Recommended by:   Dennis Prager

Author:  Dambisa Moyo

Genre:  Non-Fiction, Economics, Public Policy, Politics, Foreign

208 pages, published March 17, 2009

Reading Format:  Book

 

Summary

In the past fifty years, the rich countries of the world have spent more than $1 trillion in development-related aid in Africa.  Shockingly, all of this money has not improved the lives of Africans.  Instead, things of gotten worse.  In Dead Aid, economist Dambisa Moyo seeks to explain how this happened and what can be done to improve the lives of ordinary Africans.  Moyo draws a sharp contrast between African countries that have rejected foreign aid and prospered and others that have become aid-dependent and seen poverty increase.  She explains how overreliance on aid has trapped developing nations in a vicious circle of aid dependency, corruption, market distortion, and further poverty, leaving them with nothing but the need for more aid.

 

Quotes 

“In a perfect world, what poor countries at the lowest rungs of economic development need is not a multi-party democracy, but in fact a decisive benevolent dictator to push through the reforms required to get the economy moving (unfortunately, too often countries end up with more dictator and less benevolence).”

 

“In 2004, the British envoy to Kenya, Sir Edward Clay, complained about rampant corruption in the country, commenting that Kenya’s corrupt ministers were ‘eating like gluttons’ and vomiting on the shoes of the foreign donors.”

 

“Africa is addicted to aid. For the past sixty years it has been fed aid. Like any addict it needs and depends on its regular fix, finding it hard, if not impossible, to contemplate existence in an aid-less world. In Africa, the West has found its perfect client to deal to.”

 

“What is clear is that democracy is not the prerequisite for economic growth that aid proponents maintain.

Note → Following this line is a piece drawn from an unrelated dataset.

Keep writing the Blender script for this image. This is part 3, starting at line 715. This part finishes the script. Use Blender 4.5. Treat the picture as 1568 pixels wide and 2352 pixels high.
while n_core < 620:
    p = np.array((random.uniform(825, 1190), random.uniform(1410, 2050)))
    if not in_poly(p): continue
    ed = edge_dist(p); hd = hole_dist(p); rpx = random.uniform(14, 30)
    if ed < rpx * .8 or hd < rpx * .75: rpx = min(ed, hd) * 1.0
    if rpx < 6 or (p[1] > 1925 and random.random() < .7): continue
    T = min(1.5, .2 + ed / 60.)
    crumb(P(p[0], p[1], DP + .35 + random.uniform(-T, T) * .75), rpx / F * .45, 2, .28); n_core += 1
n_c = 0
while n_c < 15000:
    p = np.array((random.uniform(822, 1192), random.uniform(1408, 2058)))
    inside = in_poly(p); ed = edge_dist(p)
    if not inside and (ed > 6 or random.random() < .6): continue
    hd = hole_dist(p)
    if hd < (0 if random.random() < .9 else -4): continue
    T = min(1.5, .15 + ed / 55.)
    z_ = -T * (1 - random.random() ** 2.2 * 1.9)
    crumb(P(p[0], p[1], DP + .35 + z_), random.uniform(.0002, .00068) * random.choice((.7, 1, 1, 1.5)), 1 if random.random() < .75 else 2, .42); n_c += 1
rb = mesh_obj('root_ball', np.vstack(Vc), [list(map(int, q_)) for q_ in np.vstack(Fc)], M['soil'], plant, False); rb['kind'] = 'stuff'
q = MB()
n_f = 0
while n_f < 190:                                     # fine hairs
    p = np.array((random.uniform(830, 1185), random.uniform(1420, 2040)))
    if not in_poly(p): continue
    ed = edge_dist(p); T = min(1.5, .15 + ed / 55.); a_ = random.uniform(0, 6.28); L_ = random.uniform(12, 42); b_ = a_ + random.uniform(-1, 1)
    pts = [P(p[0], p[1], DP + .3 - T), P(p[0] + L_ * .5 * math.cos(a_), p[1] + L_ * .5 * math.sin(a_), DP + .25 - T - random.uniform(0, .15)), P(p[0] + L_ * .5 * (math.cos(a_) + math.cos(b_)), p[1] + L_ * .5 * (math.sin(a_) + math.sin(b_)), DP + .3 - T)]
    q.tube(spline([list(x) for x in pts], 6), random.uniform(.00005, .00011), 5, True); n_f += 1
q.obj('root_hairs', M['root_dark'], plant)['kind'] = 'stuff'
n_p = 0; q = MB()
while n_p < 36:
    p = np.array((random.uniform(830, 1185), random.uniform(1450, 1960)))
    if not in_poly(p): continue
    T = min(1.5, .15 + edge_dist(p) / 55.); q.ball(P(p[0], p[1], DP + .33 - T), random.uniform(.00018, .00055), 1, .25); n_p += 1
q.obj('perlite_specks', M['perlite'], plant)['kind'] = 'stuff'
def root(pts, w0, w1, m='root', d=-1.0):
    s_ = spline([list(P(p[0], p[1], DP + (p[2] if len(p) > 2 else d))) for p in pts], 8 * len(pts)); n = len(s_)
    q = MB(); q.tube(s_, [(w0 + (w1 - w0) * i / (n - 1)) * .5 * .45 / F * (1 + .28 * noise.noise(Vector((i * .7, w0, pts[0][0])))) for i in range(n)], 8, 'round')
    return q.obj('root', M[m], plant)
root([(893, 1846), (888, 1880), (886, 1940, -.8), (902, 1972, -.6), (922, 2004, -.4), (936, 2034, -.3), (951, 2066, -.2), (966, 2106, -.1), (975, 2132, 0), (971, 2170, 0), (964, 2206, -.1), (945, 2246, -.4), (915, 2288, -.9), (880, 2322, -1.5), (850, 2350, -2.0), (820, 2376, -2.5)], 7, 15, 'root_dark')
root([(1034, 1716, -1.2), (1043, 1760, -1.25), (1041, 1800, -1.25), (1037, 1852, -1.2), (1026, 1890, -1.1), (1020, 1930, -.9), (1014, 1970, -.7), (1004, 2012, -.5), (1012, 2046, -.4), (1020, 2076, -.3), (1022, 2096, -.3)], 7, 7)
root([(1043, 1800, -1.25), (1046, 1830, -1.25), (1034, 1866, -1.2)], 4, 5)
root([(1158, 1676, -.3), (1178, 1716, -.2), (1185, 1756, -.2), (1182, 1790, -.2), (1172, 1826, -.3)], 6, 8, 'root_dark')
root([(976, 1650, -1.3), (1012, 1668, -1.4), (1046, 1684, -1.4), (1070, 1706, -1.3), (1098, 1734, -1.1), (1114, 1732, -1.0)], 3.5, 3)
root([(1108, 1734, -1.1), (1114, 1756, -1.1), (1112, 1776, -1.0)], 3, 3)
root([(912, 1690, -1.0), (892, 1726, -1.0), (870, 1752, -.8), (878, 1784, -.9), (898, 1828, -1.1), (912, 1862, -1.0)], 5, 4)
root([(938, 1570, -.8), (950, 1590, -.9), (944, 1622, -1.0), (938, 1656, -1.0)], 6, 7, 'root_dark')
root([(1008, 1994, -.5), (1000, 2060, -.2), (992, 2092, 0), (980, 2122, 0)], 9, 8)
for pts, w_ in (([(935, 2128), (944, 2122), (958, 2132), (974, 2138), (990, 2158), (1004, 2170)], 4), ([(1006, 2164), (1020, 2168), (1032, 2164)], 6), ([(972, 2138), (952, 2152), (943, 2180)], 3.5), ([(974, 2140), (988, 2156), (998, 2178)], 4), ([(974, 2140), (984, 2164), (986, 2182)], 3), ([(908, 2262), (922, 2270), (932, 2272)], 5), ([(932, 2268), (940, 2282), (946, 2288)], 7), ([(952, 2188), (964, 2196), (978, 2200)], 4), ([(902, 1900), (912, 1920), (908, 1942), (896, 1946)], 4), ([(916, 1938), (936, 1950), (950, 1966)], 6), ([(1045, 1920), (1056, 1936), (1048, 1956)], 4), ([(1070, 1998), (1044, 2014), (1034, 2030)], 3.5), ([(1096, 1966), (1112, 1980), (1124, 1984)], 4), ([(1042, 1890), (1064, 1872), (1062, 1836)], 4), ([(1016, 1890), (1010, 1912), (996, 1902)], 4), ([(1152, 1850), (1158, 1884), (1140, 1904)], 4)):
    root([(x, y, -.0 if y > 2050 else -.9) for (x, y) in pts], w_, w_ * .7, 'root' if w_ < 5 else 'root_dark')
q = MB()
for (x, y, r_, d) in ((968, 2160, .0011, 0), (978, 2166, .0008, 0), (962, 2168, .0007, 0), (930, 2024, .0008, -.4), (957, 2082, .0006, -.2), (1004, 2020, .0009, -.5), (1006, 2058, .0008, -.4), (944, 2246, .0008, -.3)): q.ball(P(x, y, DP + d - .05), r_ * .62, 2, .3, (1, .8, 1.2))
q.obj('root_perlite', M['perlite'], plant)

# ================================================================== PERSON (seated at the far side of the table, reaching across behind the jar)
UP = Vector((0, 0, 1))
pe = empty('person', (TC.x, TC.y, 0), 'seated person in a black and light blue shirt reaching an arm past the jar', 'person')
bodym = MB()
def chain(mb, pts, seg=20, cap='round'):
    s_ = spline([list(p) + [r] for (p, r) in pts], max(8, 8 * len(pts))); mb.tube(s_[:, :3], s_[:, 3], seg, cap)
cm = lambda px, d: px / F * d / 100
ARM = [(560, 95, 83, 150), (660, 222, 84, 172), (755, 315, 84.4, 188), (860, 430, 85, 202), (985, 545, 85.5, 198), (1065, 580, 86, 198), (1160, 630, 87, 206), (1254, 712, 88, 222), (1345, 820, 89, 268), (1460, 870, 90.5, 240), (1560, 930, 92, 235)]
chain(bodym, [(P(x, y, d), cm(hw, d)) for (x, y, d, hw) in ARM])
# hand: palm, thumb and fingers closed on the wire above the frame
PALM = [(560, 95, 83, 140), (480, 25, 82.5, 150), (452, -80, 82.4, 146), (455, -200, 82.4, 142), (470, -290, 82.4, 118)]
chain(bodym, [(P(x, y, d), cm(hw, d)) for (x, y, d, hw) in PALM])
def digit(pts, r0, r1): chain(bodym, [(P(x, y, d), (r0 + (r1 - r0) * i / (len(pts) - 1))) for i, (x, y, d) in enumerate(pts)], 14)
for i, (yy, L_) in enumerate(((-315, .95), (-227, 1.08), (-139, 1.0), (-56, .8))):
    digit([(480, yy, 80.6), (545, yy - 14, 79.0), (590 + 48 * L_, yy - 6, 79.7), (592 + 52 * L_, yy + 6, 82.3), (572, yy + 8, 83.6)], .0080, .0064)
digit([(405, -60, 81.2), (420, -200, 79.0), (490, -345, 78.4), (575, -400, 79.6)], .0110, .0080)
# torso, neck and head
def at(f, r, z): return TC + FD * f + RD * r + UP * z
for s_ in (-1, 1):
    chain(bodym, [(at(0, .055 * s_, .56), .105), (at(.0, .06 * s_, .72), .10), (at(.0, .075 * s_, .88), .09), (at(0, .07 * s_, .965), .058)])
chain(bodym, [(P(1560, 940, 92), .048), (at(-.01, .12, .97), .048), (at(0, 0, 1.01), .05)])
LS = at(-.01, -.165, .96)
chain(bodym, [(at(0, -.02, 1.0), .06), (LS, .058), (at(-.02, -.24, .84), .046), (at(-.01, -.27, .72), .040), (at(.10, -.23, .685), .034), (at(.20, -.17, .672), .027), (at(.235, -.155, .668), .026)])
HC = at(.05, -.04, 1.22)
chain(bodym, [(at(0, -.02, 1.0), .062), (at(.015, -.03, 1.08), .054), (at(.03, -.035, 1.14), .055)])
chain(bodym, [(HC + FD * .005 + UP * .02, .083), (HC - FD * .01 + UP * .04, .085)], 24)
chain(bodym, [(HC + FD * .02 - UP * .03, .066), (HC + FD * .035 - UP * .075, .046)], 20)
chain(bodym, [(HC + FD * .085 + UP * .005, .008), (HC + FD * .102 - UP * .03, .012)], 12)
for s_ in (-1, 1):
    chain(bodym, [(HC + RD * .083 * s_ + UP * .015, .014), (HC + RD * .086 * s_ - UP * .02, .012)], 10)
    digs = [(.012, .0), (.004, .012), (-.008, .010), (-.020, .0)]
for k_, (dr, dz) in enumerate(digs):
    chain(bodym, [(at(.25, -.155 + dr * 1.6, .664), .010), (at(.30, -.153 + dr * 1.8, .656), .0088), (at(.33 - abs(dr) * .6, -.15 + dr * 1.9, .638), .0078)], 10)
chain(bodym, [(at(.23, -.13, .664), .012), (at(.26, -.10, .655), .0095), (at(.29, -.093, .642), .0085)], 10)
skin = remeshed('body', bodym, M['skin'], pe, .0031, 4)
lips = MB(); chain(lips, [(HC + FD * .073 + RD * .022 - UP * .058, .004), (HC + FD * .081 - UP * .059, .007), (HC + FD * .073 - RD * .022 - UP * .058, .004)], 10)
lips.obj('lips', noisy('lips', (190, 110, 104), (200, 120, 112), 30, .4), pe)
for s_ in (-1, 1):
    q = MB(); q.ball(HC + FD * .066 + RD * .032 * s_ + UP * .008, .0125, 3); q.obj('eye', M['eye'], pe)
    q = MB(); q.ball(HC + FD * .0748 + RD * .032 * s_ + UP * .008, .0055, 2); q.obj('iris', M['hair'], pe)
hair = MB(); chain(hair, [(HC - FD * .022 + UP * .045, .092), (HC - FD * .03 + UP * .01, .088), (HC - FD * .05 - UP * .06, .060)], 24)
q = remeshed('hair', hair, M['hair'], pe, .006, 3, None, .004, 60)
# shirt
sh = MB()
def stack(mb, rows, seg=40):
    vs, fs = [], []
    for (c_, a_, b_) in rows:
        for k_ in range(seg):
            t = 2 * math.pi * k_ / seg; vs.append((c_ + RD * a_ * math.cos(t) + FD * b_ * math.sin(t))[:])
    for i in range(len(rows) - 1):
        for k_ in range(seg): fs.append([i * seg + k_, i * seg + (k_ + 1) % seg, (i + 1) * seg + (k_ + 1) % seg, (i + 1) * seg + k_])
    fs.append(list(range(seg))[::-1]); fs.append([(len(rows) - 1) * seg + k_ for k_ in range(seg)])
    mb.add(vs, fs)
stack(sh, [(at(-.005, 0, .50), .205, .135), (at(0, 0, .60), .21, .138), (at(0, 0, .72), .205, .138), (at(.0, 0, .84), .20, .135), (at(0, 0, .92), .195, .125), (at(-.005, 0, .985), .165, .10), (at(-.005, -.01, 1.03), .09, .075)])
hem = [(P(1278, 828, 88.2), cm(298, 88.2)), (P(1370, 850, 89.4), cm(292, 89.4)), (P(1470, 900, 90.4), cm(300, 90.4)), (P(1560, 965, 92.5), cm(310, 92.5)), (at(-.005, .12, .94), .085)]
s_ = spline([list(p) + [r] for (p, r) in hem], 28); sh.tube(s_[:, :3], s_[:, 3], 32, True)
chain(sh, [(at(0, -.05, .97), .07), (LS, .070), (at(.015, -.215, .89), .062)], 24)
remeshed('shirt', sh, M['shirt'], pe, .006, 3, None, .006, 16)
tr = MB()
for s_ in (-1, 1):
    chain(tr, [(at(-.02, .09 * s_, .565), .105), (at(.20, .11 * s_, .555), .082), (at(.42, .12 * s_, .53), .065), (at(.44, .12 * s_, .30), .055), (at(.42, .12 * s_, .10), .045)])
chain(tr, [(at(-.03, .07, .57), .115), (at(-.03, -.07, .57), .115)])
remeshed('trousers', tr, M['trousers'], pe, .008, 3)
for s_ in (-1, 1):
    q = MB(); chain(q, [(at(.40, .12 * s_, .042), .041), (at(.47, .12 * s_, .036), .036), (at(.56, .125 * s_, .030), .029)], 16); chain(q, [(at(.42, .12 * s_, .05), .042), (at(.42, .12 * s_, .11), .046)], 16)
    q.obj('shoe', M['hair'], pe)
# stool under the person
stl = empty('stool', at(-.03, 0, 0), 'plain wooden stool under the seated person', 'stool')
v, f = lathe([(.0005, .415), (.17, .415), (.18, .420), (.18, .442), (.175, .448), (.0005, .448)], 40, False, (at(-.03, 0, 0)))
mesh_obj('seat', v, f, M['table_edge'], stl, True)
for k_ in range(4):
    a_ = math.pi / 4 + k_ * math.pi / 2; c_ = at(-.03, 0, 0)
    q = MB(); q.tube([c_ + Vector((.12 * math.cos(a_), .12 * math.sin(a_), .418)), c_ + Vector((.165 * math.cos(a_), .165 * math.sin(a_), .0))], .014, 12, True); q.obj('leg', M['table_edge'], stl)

On the contrary, it is economic growth that is a prerequisite for democracy; and the one thing economic growth does not need is aid.”

 

“It is worth pointing out that there has been some notable success with a concept known as ‘conditional cash transfers’; these are cash payments (in a sense, bonuses) made to give the poor an incentive to perform tasks that could help them escape poverty (for example, good school attendance, working a certain number of hours, improving test scores, seeing a doctor). The idea of conditional cash transfers has met with much success in developing countries such as Brazil, Mexico, Nicaragua and Peru (a similar programme is now being tested in the boroughs of New York City).”

 

My Take

While economist Dambisa Moyo posits an interesting idea that less foreign aid is the key to solving Africa’s poverty issues, her book Dead Aid reads a bit like a master’s thesis.  It was interesting at times, but also a bit boring at other times.  I particularly enjoyed her discussion of micro-lending as part of the solution for Africa.  I was also fascinated to read how much China is investing in Africa, something I was vaguely aware of, and how the future of the continent is likely to be Chinese.